--- START ---

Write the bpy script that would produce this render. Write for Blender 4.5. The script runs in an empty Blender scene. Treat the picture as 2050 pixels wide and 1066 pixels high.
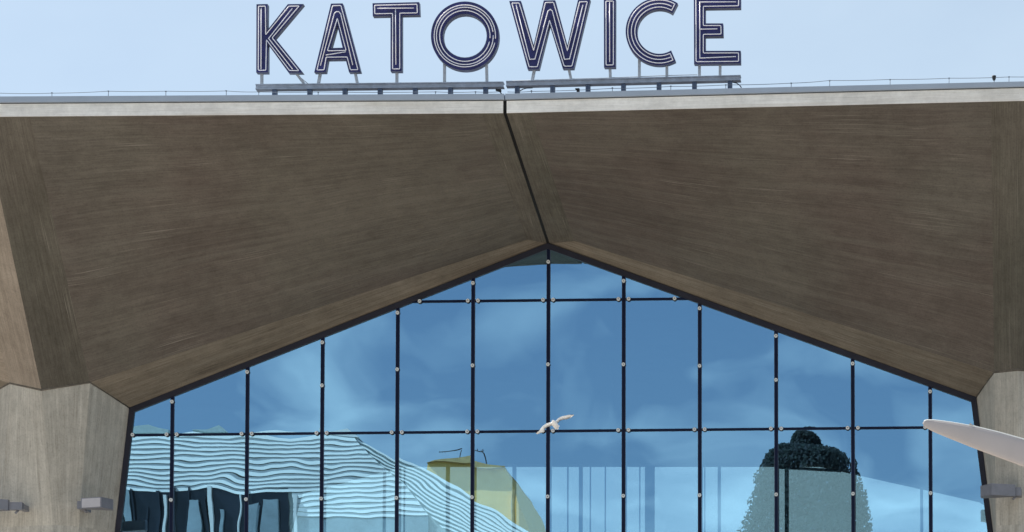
import bpy, bmesh, math, random
from mathutils import Vector, Matrix, noise
from mathutils.geometry import tessellate_polygon
random.seed(7)
S = bpy.context.scene
COL = S.collection
R = math.radians

# ------------------------------------------------------------------ camera, sky, sun, exposure
F, PPX, PPY, CAMZ, DIST = 6000.0, 1805.0, 1710.0, 1.7, 45.0      # focal length and principal point in photo pixels
YAW, PITCH, ROLL = 0.027, 0.060, -0.0042
MC = Matrix.Rotation(YAW, 3, 'Z') @ Matrix.Rotation(math.pi/2 + PITCH, 3, 'X') @ Matrix.Rotation(ROLL, 3, 'Z')
C0 = Vector((0, -DIST, CAMZ))
cam = bpy.data.cameras.new('camera'); co = bpy.data.objects.new('camera', cam); COL.objects.link(co)
co.matrix_world = Matrix.Translation(C0) @ MC.to_4x4()
cam.sensor_width = 36; cam.sensor_fit = 'HORIZONTAL'; cam.lens = 36*F/2050
cam.shift_x = (1025-PPX)/2050; cam.shift_y = (PPY-533)/2050
cam.clip_start = 0.5; cam.clip_end = 5000
S.camera = co

SUN_EL, SUN_AZ = 50, -72           # degrees; azimuth from +Y towards +X
w = bpy.data.worlds.new('World'); S.world = w; w.use_nodes = True
nt = w.node_tree; nt.nodes.clear()
def wn(t, **k):
    n = nt.nodes.new(t)
    for a, b in k.items(): setattr(n, a, b)
    return n
sky = wn('ShaderNodeTexSky', sky_type='NISHITA', sun_disc=False, sun_elevation=R(SUN_EL), sun_rotation=R(SUN_AZ), air_density=1.0, dust_density=1.0, ozone_density=1.6)
tc = wn('ShaderNodeTexCoord'); mp = wn('ShaderNodeMapping'); mp.inputs['Scale'].default_value = (1, 1, 1.8)
nz = wn('ShaderNodeTexNoise'); nz.inputs['Scale'].default_value = 4.5; nz.inputs['Detail'].default_value = 5; nz.inputs['Roughness'].default_value = .5; nz.inputs['Distortion'].default_value = .4
rp = wn('ShaderNodeMapRange'); rp.inputs['From Min'].default_value = .40; rp.inputs['From Max'].default_value = .68; rp.inputs['To Min'].default_value = .34; rp.inputs['To Max'].default_value = .46
mx = wn('ShaderNodeMix', data_type='RGBA')
bg = wn('ShaderNodeBackground'); bg.inputs['Strength'].default_value = .085
ow = wn('ShaderNodeOutputWorld'); L = nt.links.new
L(tc.outputs['Generated'], mp.inputs['Vector']); L(mp.outputs[0], nz.inputs['Vector']); L(nz.outputs['Fac'], rp.inputs['Value'])

# broken cloud on the street side of the sky
n2 = wn('ShaderNodeTexNoise'); n2.inputs['Scale'].default_value = 17; n2.inputs['Detail'].default_value = 4; n2.inputs['Roughness'].default_value = .45; n2.inputs['Distortion'].default_value = .6; L(mp.outputs[0], n2.inputs['Vector'])
r2 = wn('ShaderNodeMapRange'); r2.inputs['From Min'].default_value = .44; r2.inputs['From Max'].default_value = .70; r2.inputs['To Max'].default_value = .8; L(n2.outputs['Fac'], r2.inputs['Value'])
sx = wn('ShaderNodeSeparateXYZ'); L(tc.outputs['Generated'], sx.inputs[0])
r3 = wn('ShaderNodeMapRange'); r3.inputs['From Min'].default_value = .1; r3.inputs['From Max'].default_value = -.6; L(sx.outputs['Y'], r3.inputs['Value'])
m2_ = wn('ShaderNodeMath', operation='MULTIPLY'); L(r2.outputs[0], m2_.inputs[0]); L(r3.outputs[0], m2_.inputs[1])
r4 = wn('ShaderNodeMapRange'); r4.inputs['From Min'].default_value = -.3; r4.inputs['From Max'].default_value = .5; r4.inputs['To Min'].default_value = .12; L(sx.outputs['Y'], r4.inputs['Value'])
m4_ = wn('ShaderNodeMath', operation='MULTIPLY'); L(rp.outputs[0], m4_.inputs[0]); L(r4.outputs[0], m4_.inputs[1])      # thin veil, thicker beyond the station
m3_ = wn('ShaderNodeMath', operation='MAXIMUM'); L(m2_.outputs[0], m3_.inputs[0]); L(m4_.outputs[0], m3_.inputs[1])
L(m3_.outputs[0], mx.inputs[0]); L(sky.outputs[0], mx.inputs[6]); mx.inputs[7].default_value = (7.2, 8.5, 9.2, 1)
L(mx.outputs[2], bg.inputs['Color']); L(bg.outputs[0], ow.inputs['Surface'])

sl = bpy.data.lights.new('sun', 'SUN'); sl.energy = 5.0; sl.angle = R(.5); sl.color = (1, .95, .86)
so = bpy.data.objects.new('sun', sl); COL.objects.link(so)
sd = Vector((math.sin(R(SUN_AZ))*math.cos(R(SUN_EL)), math.cos(R(SUN_AZ))*math.cos(R(SUN_EL)), math.sin(R(SUN_EL))))
so.rotation_euler = (-sd).to_track_quat('-Z', 'Y').to_euler()
S.view_settings.view_transform = 'Standard'; S.view_settings.look = 'None'; S.view_settings.gamma = 1
S.view_settings.exposure = 0.65
S.render.engine = 'CYCLES'
try:
    S.cycles.max_bounces = 12; S.cycles.transparent_max_bounces = 16
except Exception: pass

# ------------------------------------------------------------------ helpers
def P(px, py, Y):
    d = MC @ Vector(((px-PPX)/F, -(py-PPY)/F, -1))
    return C0 + d*((Y-C0.y)/d.y)
def PR(px, py, Y):                      # a point at depth Y (<0) on the street side, as it appears mirrored in the glass
    p = P(px, py, -Y); p.y = Y; return p
def V(*a): return Vector(a)

def tag(o, label=None, cat=None, group=None, kind=None):
    if label: o['label'] = label
    if cat: o['category'] = cat
    if group: o['group'] = group
    if kind: o['kind'] = kind
    return o
def empty(name, loc, label, cat, group=None):
    o = bpy.data.objects.new(name, None); COL.objects.link(o); o.location = loc
    return tag(o, label, cat, group)
class MB:
    def __init__(s): s.bm = bmesh.new(); s.uv = s.bm.loops.layers.uv.new('UVMap')
    def face(s, pts, uvs=None, mi=0, smooth=False):
        try: f = s.bm.faces.new([s.bm.verts.new(p) for p in pts])
        except ValueError: return
        f.material_index = mi; f.smooth = smooth
        if uvs:
            for l, u in zip(f.loops, uvs): l[s.uv].uv = u
        return f
    def box(s, c, sx, sy, sz, rot=None, mi=0):
        q = [V(x*sx/2, y*sy/2, z*sz/2) for z in (-1, 1) for y in (-1, 1) for x in (-1, 1)]
        if rot: q = [rot @ v for v in q]
        q = [v + Vector(c) for v in q]
        for f in ((0,2,3,1),(4,5,7,6),(0,1,5,4),(2,6,7,3),(0,4,6,2),(1,3,7,5)):
            a = [q[i] for i in f]
            e = (a[1]-a[0]).length, (a[2]-a[1]).length
            uv = [(0,0),(e[0],0),(e[0],e[1]),(0,e[1])] if e[0] > e[1] else [(0,0),(0,e[0]),(e[1],e[0]),(e[1],0)]
            s.face(a, uv, mi)
    def bar(s, a, b, wd, dp, mi=0):     # box from a to b, wd across (in the facade plane), dp along Y
        a = Vector(a); b = Vector(b); d = (b-a); n = d.normalized()
        side = n.cross(V(0,1,0)); side = side.normalized() if side.length > 1e-5 else V(1,0,0)
        up = side.cross(n)
        rot = Matrix((side, up, n)).transposed()
        s.box((a+b)/2, wd, dp, d.length, rot, mi)
    def prism(s, poly, ext, holes=(), mi=0, mside=None):
        mside = mi if mside is None else mside
        loops = [[Vector(p) for p in poly]] + [[Vector(p) for p in h] for h in holes]
        flat = [p for l in loops for p in l]; ext = Vector(ext)
        for t in tessellate_polygon(loops):
            s.face([flat[i] for i in t], None, mi); s.face([flat[i]+ext for i in reversed(t)], None, mi)
        for l in loops:
            for i in range(len(l)):
                a, b = l[i], l[(i+1) % len(l)]
                s.face([a, b, b+ext, a+ext], None, mside)
    def tube(s, pts, r, seg=6, closed=False, mi=0, radii=None):
        pts = [Vector(p) for p in pts]; n = len(pts); rings = []
        ref = None
        for i, p in enumerate(pts):
            a = pts[i-1] if (i > 0 or closed) else p
            b = pts[(i+1) % n] if (i < n-1 or closed) else p
            t1 = (p-a).normalized() if (p-a).length > 1e-9 else (b-p).normalized()
            t2 = (b-p).normalized() if (b-p).length > 1e-9 else t1
            t = (t1+t2); t = t.normalized() if t.length > 1e-6 else t1
            rf = V(0,1,0) if abs(t.y) < .9 else V(0,0,1)
            sd_ = t.cross(rf).normalized(); up = sd_.cross(t)
            m = 1/max(.35, t.dot(t1)); rr = radii[i] if radii else r
            rings.append([s.bm.verts.new(p + sd_*(math.cos(2*math.pi*k/seg)*rr*m) + up*(math.sin(2*math.pi*k/seg)*rr)) for k in range(seg)])
        for i in range(n if closed else n-1):
            A, B = rings[i], rings[(i+1) % n]
            for k in range(seg):
                f = s.bm.faces.new((A[k], A[(k+1) % seg], B[(k+1) % seg], B[k])); f.smooth = True; f.material_index = mi
        if not closed:
            for A in (rings[0], rings[-1]):
                try: s.bm.faces.new(A).material_index = mi
                except ValueError: pass
    def patch(s, a, b, c, d, nu=12, nv=8, th=0.12, off=(0,0), mi=0, ext=None, wob=0.0):
        """bilinear patch; u runs a->b (grain direction), v runs a->d; thickened by ext"""
        a, b, c, d = map(Vector, (a, b, c, d))
        lu = ((b-a).length+(c-d).length)/2; lv = ((d-a).length+(c-b).length)/2
        ext = Vector(ext) if ext is not None else V(0, 0, th)
        def pt(i, j):
            u, v = i/nu, j/nv
            p = a*(1-u)*(1-v) + b*u*(1-v) + c*u*v + d*(1-u)*v
            if wob and 0 < i < nu and 0 < j < nv:
                p = p + V(0,0,1)*wob*noise.noise(p*0.7)
            return p
        low = [[s.bm.verts.new(pt(i, j)) for j in range(nv+1)] for i in range(nu+1)]
        for i in range(nu):
            for j in range(nv):
                f = s.bm.faces.new((low[i][j], low[i+1][j], low[i+1][j+1], low[i][j+1])); f.smooth = True; f.material_index = mi
                for l, (x, y) in zip(f.loops, ((i,j),(i+1,j),(i+1,j+1),(i,j+1))):
                    l[s.uv].uv = (off[0]+x/nu*lu, off[1]+y/nv*lv)
        q = [a, b, c, d]
        if ext.length < 1e-6: return
        s.face([p+ext for p in q], None, mi)
        for i in range(4):
            p, r_ = q[i], q[(i+1) % 4]
            s.face([p, r_, r_+ext, p+ext], None, mi)
    def build(s, name, mats, parent=None, recalc=True):
        if recalc: bmesh.ops.recalc_face_normals(s.bm, faces=s.bm.faces)
        me = bpy.data.meshes.new(name); s.bm.to_mesh(me); s.bm.free()
        for m in (mats if isinstance(mats, (list, tuple)) else [mats]): me.materials.append(m)
        o = bpy.data.objects.new(name, me); COL.objects.link(o)
        if parent is not None:
            # parents sit untransformed or translated: keep the world place
            o.parent = parent; loc = Vector((0,0,0)); p = parent
            while p is not None: loc += p.location; p = p.parent
            o.location = -loc
        return o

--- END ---

• **Do this**
Could the lines from the top of the material through the line with "R = math.radians" be repeated exactly, pictures left out?

• **Expected output**
Write the bpy script that would produce this render. Write for Blender 4.5. The script runs in an empty Blender scene. Treat the picture as 2050 pixels wide and 1066 pixels high.
import bpy, bmesh, math, random
from mathutils import Vector, Matrix, noise
from mathutils.geometry import tessellate_polygon
random.seed(7)
S = bpy.context.scene
COL = S.collection
R = math.radians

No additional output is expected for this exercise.